Method of Contextualising and Analysing...
- Look up context about author(s), time it was written, reasons for, explanations, background work, qualifications etc
- then analyse text... find key points and pair with quotes
- then find other relevant texts about same topic, by same author, about same author etc
^ thats the method to academic writing
Visual and Other Pleasures
Mulvey. L (2009 [1975]) Visual and Other Pleasures. Basingstoke
About Laura Mulvey
Mulvey is a British feminist theorist that has published essays on topics including feminism and the objectification of women in cinema. One of her most well known essays titled Visual and Other Pleasures helped shift the orientation of film theory towards a psychoanalytical framework.
Key Points
- Scopophilia
- this essay looks at scopophilia in film and its audience
- how culture reflects society and its equalities
- women as object, almost incidental to the film
> "in herself the woman has not the slightest importance"
- active/male and passive/female - sexual imbalance
> pleasure on looking has been split between...."
- to-be-looked-at-ness
Cultural Theory and Popular Culture
Storey J (2006) Cultural theory and popular culture. Prentice hall, USA
Key Points
- Laura Mulvey
- view on popular films from feminist psychoanalysis
- the ‘male gaze’
- image of women (i) object of male desire
- scopophilia - pleasure of looking, using another person as an object of sexual stimulation through site
- cinema produces two contradictory forms of visual pleasure
- first invites scopophilia
- second promotes narcissism
- Freudian terms, the separation is between pleasure of looking at another person as an erotic object and forming identification processes
- sexual imbalance - men look and women exhibit - both playing to and signifying male desire
- women crucial to pleasure of male gaze
- concludes that the pleasure of popular cinema must be destroyed on order to liberate women
Stars and Audiences
Storey J (1986[2006]) Heavenly Bodies: Film Stars and Society.
Key Points
- Spectatorship theory sees the moviegoer as an identity produced exclusively in how the organisation of looks construct a position which addresses members of the audience ??

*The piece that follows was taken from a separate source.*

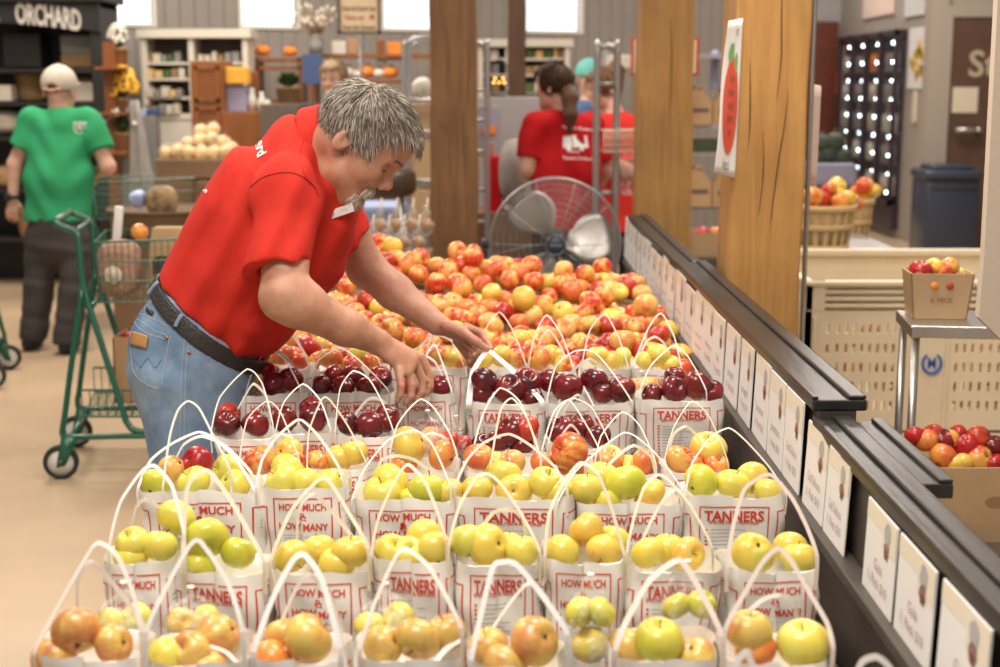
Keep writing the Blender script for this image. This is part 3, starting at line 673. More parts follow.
# rows: (row word, depth, bags); bag = (x0, x1, yrim, text, [apples (x,y,r,kind[,depth offset])], [handle arches], fruit words)
ROWS = [
('front row', 1.88, [
 (33,141,659,'T',[(76.5,631,26,'f'),(54,660,24,'f'),(114,644,20,'f')],[[(34,654),(55,612),(92,548),(103,544),(118,557),(134,596),(141,632)]]),
 (144,246,664,'H',[(218,637,24,'f',.05),(190,651,20,'f'),(168,656,14,'g'),(205,668,18,'f')],[[(146,632),(170,580),(190,545),(201,542),(228,583),(243,632)],[(170,670),(200,646),(226,652),(245,672)]]),
 (248,347,662,'T',[(308,639,27,'f'),(284,635,18,'f',.06),(272,660,16,'o')],[[(254,652),(272,600),(293,560),(305,555),(322,580),(340,648)]]),
 (352,464,660,'H',[(383,646,20,'f'),(417,639,24,'f'),(446,633,19,'f',.03)],[[(360,650),(376,600),(398,553),(410,551),(431,570),(461,628)],[(430,668),(445,650),(462,640)]]),
 (470,568,668,'T',[(488,645,19,'f',.03),(535,641,26,'f'),(505,664,24,'f')],[[(471,660),(482,610),(493,567),(503,562),(516,564),(538,590),(568,635)]]),
 (612,722,660,'H',[(659,640,26,'n'),(695,656,18,'f'),(630,647,15,'f',.04)],[[(615,650),(628,618),(650,580),(679,560),(697,585),(722,636)]]),
 (726,833,664,'T',[(749,631,24,'f'),(756,650,18,'o'),(803,644,27,'g')],[[(725,630),(744,594),(762,563),(778,548),(791,561),(809,592),(827,623),(833,648)]]),
]),
('second row', 2.22, [
 (98,173,563,'H',[(132.6,543,17,'g'),(160,546,17,'g'),(131,557,13,'g')],[[(109,548),(120,503),(142,471),(155,466),(172,486),(184,534)]]),
 (172,268,574,'T',[(177,517,21,'g',.05),(206,538,23,'n'),(238,553,18,'n'),(199,566,14,'n')],[[(183,560),(187,490),(199,472),(210,472),(228,496),(250,534),(264,562)]]),
 (268,370,573,'H',[(291,556,19,'g'),(319,550,18,'g',.04),(351,552,20,'g'),(337,564,19,'g')],[[(271,560),(291,511),(318,480),(329,481),(346,508),(368,548)]]),
 (374,455,561,'T',[(392,551,15,'g'),(424,536,19,'g',.03),(434,549,19,'g'),(409,553,14,'g')],[[(371,556),(378,520),(392,487),(404,467),(411,466),(427,486),(446,540)]]),
 (457,541,563,'T',[(467,541,18,'g'),(488,545,22,'g'),(522,551,14,'g'),(508,548,14,'g',.04)],[[(449,545),(460,505),(477,477),(488,474),(501,484),(522,515),(540,552)]]),
 (543,627,562,'H',[(562.6,551,16,'g'),(586.5,530,19,'y',.03),(603.5,550,18,'y'),(613,541,15,'g',.05)],[[(545,556),(549,515),(562,486),(580,463),(598,474),(612,510),(624,555)]]),
 (629,721,570,'T',[(648,553,18,'g'),(688,554,18,'y'),(668,549,15,'g',.05)],[[(627,552),(634,518),(644,488),(657,475),(668,480),(690,505),(712,548)]]),
 (726,822,571,'H',[(753,553,22,'g'),(790,548,16,'g',.04),(799,559,19,'g')],[[(727,568),(733,527),(744,490),(762,476),(773,476),(792,498),(807,527),(817,556)]]),
]),
('third row', 2.615, [
 (134,262,493,'H',[(155,483,16,'n'),(194,483,18,'g'),(227,470,16,'g',.04),(235,485,17,'g'),(198,463,17,'r',.08),(172,469,9,'p',.06)],[[(163,486),(170,435),(178,410),(188,401),(199,408),(213,435),(230,470)],[(138,488),(151,460),(173,443),(199,432),(216,440),(235,458),(256,492)]]),
 (257,347,488,'H',[(288,470,18,'g',.03),(283,481,18,'g'),(331,483,13,'g'),(306,483,15,'g')],[[(256,488),(262,460),(276,438),(297,420),(307,424),(324,443),(343,476)]]),
 (351,455,501,'H',[(391,481,20,'g',.03),(382,493,20,'g'),(428,490,21,'n'),(449,492,11,'g'),(412,502,13,'n')],[[(352,500),(364,470),(387,441),(414,430),(432,444),(450,486)]]),
 (456,576,499,'T',[(477,489,16,'g'),(505,475,17,'g',.03),(514,492,19,'g'),(545,483,18,'g'),(556,491,17,'g')],[[(455,488),(467,460),(485,442),(509,434),(530,445),(554,466),(567,490)]]),
 (576,682,505,'H',[(586,489,18,'g'),(603,476,17,'g',.04),(626,483,21,'n'),(607,500,12,'g'),(651,492,14,'y'),(649,502,13,'y')],[[(558,502),(575,472),(602,448),(623,433),(635,436),(656,454),(682,490)]]),
 (684,789,497,'T',[(701,481,18,'n'),(733,485,18,'g'),(752,478,17,'g',.03),(768,492,12,'g')],[[(685,496),(692,464),(710,438),(729,428),(747,442),(770,468),(786,494)]]),
]),
('fourth row', 2.86, [
 (238,305,473,'T',[(260,461,17,'l'),(288,453,16,'y',.03),(294,464,12,'l')],[[(239,462),(247,420),(267,401),(281,413),(300,462)]]),
 (306,367,469,'T',[(319,462,13,'l'),(340,458,15,'y'),(354,453,15,'y')],[[(307,468),(309,431),(322,399),(330,400),(348,426),(366,462)]]),
 (388,459,472,'H',[(409,445,20,'y'),(442,455,16,'o'),(404,466,13,'o')],[[(390,452),(397,426),(408,410),(421,399),(434,408),(450,434),(458,460)]]),
 (463,541,474,'H',[(479,457,16,'o'),(510,463,16,'p'),(494,464,12,'g')],[[(490,470),(500,412),(512,398),(527,418),(540,458)]]),
 (541,592,474,'H',[(543,464,14,'o'),(570,451,20,'l',-.02),(571,468,14,'o')],[[(542,450),(554,412),(569,400),(584,421),(600,452)]]),
 (593,660,474,'T',[(609,460,17,'p'),(644,464,17,'o'),(627,468,13,'y')],[[(594,468),(601,436),(622,412),(640,426),(656,464)]]),
 (663,730,472,'H',[(680,460,16,'l'),(708,449,19,'y',.03),(716,465,13,'o'),(694,466,12,'l')],[[(664,462),(674,427),(692,401),(710,418),(728,462)]]),
]),
('fifth row', 3.04, [
 (210,274,438,'H',[(227,424,14,'d',-.0),(256,424,14,'d'),(229,415,13,'r',.05)],[[(211,432),(220,397),(247,369),(262,383),(273,425)]]),
 (275,333,432,'T',[(285,420,13,'d'),(314,419,15,'d'),(311,409,13,'d',.05)],[[(276,430),(284,402),(303,384),(320,400),(330,428)]]),
 (334,394,436,'T',[(348,424,13,'d'),(370,425,16,'d'),(387,418,14,'d',.03)],[[(335,432),(340,389),(353,371),(369,379),(382,402),(393,430)]]),
 (471,542,452,'T',[(512,432,16,'d'),(527,428,13,'r',-.01),(499,441,12,'d'),(484,445,11,'d'),(522,446,12,'d')],[[(474,446),(484,412),(500,388),(520,402),(538,448)]]),
 (546,614,448,'H',[(562,431,15,'d'),(581,427,14,'d',.03),(598,437,11,'d')],[[(548,444),(558,412),(572,398),(592,408),(610,444)]]),
]),
('sixth row', 3.42, [
 (232,308,395,'H',[(275,384,14,'d'),(291,379,13,'d'),(269,374,10,'r',.05),(254,382,11,'p',.03)],[[(246,392),(254,368),(268,350),(285,360),(300,388)]]),
 (310,393,394,'H',[(321,386,12,'d'),(333,376,11,'d',.05),(342,388,13,'d'),(353,377,12,'d',.05),(369,388,13,'d'),(380,378,12,'d',.04)],[[(311,392),(316,363),(340,348),(360,361),(388,390)]]),
 (396,454,394,'H',[(440.5,387,10,'d'),(431,383,10,'r',.04),(408,390,11,'r')],[[(420,392),(424,362),(434,344),(442,362),(452,392)]]),
 (467,545,403,'T',[(485,381,15,'d'),(510,390,17,'d'),(527,383,15,'d',.02),(482,395,11,'d'),(533,398,11,'d')],[[(469,402),(473,372),(487,351),(497,357),(515,373),(541,400)],[(488,402),(500,385),(512,377),(530,402)]]),
 (546,635,404,'T',[(548,380,12,'d',.04),(567,388,16,'d'),(594,381,15,'d',.03),(603,393,13,'d'),(621,390,15,'d')],[[(547,400),(556,366),(575,351),(594,352),(612,372),(632,402)],[(560,398),(575,375),(596,410)]]),
 (638,724,400,'T',[(674,390,14,'d'),(697,386,16,'d'),(675,378,11,'d',.05),(652,395,11,'d'),(712,391,12,'d')],[[(639,394),(650,367),(668,349),(677,346),(689,358),(706,390)]]),
]),
('seventh row', 3.80, [
 (256,312,369,'T',[(283,355,12,'o'),(299,361,10,'l'),(268,360,10,'o')],[[(258,366),(270,334),(284,322),(296,336),(308,364)]]),
 (314,386,372,'T',[(330,358,13,'o'),(351,365,11,'l'),(357,354,11,'g',.04),(373,361,10,'l')],[[(316,368),(328,334),(345,322),(364,334),(382,368)]]),
 (392,467,368,'T',[(437,356,12,'l'),(451,358,12,'y'),(460,359,9,'o'),(418,358,11,'l')],[[(424,366),(432,332),(441,318),(452,340),(464,366)]]),
 (469,526,369,'H',[(502,356,12,'y'),(484,359,11,'y'),(517,358,10,'l')],[[(472,366),(484,332),(499,312),(512,329),(525,362)]]),
 (528,578,371,'T',[(538,358,13,'o'),(552,355,11,'y',.03),(563,365,10,'l')],[[(529,362),(536,332),(547,315),(562,336),(573,368)]]),
 (580,631,368,'T',[(598,356,12,'y'),(612,361,11,'y'),(622,357,10,'g')],[[(582,364),(590,330),(605,314),(618,336),(628,366)]]),
 (633,684,369,'T',[(658,356,13,'g'),(670,364,9,'y'),(645,361,10,'y')],[[(634,364),(648,329),(661,313),(674,336),(681,366)]]),
])]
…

- difficulty with theory - ‘spectator’ suggests cinema is only visual pleasure, ignoring the aural effects of film
- another difficulty - way on which spectatorship theory would cast the moviegoer as the passive product of meanings which are already determined onscreen ??
- moviegoers do respond actively as individuals producing a diversity of responses
- research into TV audiences has provided different ways of understanding viewers
- context of social relationships - e.g. those at work or in the family, are influential in how people view television
- In a family watching Rocky III, father identifies himself with Stallone with his role as a union representative at work and sees himself fighting for his family.
- identification is therefore seen to be the result of multiple social positions
- Spectatorship theory dominates readings of relationship between audiences to film stars.
- Laura Mulvey’s theory ^
- Classic narrative cinema continually organises looks which centre on a woman as spectacle
- spectators or moviegoers are positioned according to the pleasures of male desire
- although narrative films continually include looks directed at the male body and also looks between male characters
- Steve Cohan considers how the film constructs a look that eroticises William Holden’s body which is is contradicted by elements of the star’s image.Holdne’s character continually removes his shirt, whilst female cast each look at him erotically, objectifying male body
- Studlar’s account of masochism suggests how the image of the female star can represent a power found in performance which transforms the pleasure and control of the male gaze
- severe limitation of all spectatorship theory is that it hypothesises the positioning of moviegoers without researching if moviegoers occupy those positions
Triangulation and critical analysis
In an extract I looked at of an essay first published in 1975, Laura Mulvey explains her theory behind scopophilia. This is a term to describe the act of looking at something in an erotic manor, in particular, evidence of this in film and its audience. One of the first points made demonstrates the difference between male and female roles in film, "In a world ordered by sexual imbalance, pleasure in looking has been split between active/male and passive/female" (Mulvey 2009 [1975]: 19). Mulvey's theory attacks the film industry by saying that the women's role in film is to be an object for which the audience and male actors to look at where as the male role is to look at the females in an erotic way, thus creating an imbalance in gender roles. This point is also made in another academic essay written by Mulvey and featured in Cultural Theory and Popular Culture. In this essay, Mulvey argues that "men look and women exhibit 'to-be-looked-at-ness' - both playing to and signifying male desire" (Mulvey in Storey J (2006). This further proving Mulvey's point about gender inequality within the roles of actors/actresses in cinema. In her essay, Mulvey then goes on to explain how the objectification of women in films is almost incidental to the film plot itself, Budd Boetticher puts it as "in herself, the woman has not the slightest importance" (Boetticher in Mulvey 2009 [1975] : 20). Mulvey then goes on to talk about the source of the problem being that "women displayed as sexual objects is the leitmotif of erotic spectacle: from pin-ups to strip tease" (Mulvey 2009 [1975]: 19).